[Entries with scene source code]
———

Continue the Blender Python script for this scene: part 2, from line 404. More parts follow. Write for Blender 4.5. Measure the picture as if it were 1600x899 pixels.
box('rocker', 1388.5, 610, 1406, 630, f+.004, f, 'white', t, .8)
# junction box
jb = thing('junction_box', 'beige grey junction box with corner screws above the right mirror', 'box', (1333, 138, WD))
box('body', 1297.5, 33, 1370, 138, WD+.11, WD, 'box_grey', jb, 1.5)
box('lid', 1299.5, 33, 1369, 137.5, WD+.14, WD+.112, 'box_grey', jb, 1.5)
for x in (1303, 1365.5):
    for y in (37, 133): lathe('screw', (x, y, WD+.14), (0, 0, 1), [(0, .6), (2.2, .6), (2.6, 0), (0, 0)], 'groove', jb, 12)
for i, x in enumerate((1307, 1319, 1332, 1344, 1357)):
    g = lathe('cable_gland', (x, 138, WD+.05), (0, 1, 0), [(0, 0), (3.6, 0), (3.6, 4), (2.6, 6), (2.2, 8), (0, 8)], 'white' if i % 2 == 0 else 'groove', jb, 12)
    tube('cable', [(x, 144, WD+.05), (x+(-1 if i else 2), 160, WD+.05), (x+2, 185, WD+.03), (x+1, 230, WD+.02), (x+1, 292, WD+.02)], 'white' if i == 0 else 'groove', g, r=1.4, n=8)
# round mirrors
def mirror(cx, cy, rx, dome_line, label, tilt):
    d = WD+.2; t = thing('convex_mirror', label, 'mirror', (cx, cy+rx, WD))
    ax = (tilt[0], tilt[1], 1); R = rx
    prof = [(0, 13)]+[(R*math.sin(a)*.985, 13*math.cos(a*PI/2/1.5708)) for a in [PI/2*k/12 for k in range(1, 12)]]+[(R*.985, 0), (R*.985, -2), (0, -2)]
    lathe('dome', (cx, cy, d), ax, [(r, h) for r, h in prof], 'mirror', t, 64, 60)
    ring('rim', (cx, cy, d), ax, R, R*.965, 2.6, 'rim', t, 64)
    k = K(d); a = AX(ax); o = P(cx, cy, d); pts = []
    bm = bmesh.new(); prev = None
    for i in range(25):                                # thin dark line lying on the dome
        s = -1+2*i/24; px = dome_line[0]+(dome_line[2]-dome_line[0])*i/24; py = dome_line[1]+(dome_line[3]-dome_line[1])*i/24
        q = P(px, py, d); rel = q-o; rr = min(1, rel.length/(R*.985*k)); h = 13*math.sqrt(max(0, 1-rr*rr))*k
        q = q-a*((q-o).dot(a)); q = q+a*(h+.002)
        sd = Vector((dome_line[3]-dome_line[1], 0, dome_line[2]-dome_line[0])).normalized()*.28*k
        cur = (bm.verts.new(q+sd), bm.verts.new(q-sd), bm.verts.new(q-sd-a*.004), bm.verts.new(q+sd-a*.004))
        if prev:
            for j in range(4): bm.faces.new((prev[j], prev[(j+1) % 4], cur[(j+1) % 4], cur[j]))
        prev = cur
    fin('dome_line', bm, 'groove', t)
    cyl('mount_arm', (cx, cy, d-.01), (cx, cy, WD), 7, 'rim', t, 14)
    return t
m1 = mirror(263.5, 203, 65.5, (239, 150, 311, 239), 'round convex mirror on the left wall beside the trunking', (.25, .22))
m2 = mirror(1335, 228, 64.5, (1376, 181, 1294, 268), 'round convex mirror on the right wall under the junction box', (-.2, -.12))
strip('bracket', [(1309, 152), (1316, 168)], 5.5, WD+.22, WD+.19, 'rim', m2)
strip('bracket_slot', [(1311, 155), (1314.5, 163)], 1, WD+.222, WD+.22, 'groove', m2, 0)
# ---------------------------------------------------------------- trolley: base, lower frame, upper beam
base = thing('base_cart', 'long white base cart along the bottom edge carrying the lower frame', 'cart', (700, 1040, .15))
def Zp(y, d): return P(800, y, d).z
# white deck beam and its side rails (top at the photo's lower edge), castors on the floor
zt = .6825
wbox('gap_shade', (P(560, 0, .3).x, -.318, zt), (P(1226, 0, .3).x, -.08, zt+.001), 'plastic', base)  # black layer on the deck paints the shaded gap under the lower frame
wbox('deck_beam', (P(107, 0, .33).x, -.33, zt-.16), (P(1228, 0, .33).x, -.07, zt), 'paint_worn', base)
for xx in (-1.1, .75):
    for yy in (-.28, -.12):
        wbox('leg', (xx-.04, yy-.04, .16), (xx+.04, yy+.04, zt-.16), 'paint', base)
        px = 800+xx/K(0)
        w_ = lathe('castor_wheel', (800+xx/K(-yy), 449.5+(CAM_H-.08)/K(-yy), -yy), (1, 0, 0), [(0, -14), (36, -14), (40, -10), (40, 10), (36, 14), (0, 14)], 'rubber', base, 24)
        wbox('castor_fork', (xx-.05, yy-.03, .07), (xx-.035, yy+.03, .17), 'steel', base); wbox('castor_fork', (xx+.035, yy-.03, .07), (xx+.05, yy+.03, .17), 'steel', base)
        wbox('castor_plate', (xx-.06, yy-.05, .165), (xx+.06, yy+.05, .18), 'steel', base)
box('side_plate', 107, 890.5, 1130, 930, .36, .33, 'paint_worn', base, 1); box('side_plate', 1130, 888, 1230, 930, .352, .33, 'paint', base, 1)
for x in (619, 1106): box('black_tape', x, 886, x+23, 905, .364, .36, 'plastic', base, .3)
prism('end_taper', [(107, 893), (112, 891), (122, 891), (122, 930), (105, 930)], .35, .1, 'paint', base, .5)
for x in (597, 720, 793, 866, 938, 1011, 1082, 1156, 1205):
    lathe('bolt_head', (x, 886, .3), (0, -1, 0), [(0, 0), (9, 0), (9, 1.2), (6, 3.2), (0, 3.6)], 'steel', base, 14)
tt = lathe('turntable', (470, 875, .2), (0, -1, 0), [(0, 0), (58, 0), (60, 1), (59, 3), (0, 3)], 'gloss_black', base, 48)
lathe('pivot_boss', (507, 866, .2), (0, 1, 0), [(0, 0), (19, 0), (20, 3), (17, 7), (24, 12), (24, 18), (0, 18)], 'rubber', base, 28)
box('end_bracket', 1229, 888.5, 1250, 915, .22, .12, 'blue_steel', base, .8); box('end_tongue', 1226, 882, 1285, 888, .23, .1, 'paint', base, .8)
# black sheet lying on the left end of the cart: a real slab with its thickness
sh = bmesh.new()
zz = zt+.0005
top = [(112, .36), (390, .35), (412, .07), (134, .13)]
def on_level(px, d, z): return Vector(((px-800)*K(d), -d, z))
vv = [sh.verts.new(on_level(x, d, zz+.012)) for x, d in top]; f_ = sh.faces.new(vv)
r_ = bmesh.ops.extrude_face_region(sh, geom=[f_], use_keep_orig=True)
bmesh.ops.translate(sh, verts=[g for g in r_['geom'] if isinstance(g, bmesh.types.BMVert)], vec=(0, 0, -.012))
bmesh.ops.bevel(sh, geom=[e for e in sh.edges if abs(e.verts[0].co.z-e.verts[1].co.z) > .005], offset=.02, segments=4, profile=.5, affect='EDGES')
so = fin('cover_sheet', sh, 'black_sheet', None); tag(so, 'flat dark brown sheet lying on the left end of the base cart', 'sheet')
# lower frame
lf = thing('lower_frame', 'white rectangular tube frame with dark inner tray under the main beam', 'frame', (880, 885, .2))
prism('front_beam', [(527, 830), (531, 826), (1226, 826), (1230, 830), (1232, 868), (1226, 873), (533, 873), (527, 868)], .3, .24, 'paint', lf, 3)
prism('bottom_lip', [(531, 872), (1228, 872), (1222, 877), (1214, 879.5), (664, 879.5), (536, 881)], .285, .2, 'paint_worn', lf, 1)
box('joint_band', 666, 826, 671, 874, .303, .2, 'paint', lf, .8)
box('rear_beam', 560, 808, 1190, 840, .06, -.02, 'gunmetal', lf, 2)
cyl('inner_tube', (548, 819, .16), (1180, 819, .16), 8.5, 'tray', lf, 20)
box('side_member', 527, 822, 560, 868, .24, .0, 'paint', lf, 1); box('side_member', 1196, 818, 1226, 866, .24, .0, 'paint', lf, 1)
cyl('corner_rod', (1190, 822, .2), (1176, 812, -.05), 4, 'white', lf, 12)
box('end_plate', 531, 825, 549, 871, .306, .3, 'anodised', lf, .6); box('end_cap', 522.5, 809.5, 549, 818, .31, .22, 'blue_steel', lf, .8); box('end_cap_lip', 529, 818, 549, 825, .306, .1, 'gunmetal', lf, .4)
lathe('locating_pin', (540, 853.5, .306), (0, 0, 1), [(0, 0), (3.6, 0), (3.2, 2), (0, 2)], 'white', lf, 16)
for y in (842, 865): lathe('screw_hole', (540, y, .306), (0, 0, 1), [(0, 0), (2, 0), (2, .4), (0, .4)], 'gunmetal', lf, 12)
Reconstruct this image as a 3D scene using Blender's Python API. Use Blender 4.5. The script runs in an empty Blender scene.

———

■ Stated problem: Looking at the data above, show all lines where the word "Blender" occurs.

■ Solution for this problem:
Continue the Blender Python script for this scene: part 2, from line 404. More parts follow. Write for Blender 4.5. Measure the picture as if it were 1600x899 pixels.
Reconstruct this image as a 3D scene using Blender's Python API. Use Blender 4.5. The script runs in an empty Blender scene.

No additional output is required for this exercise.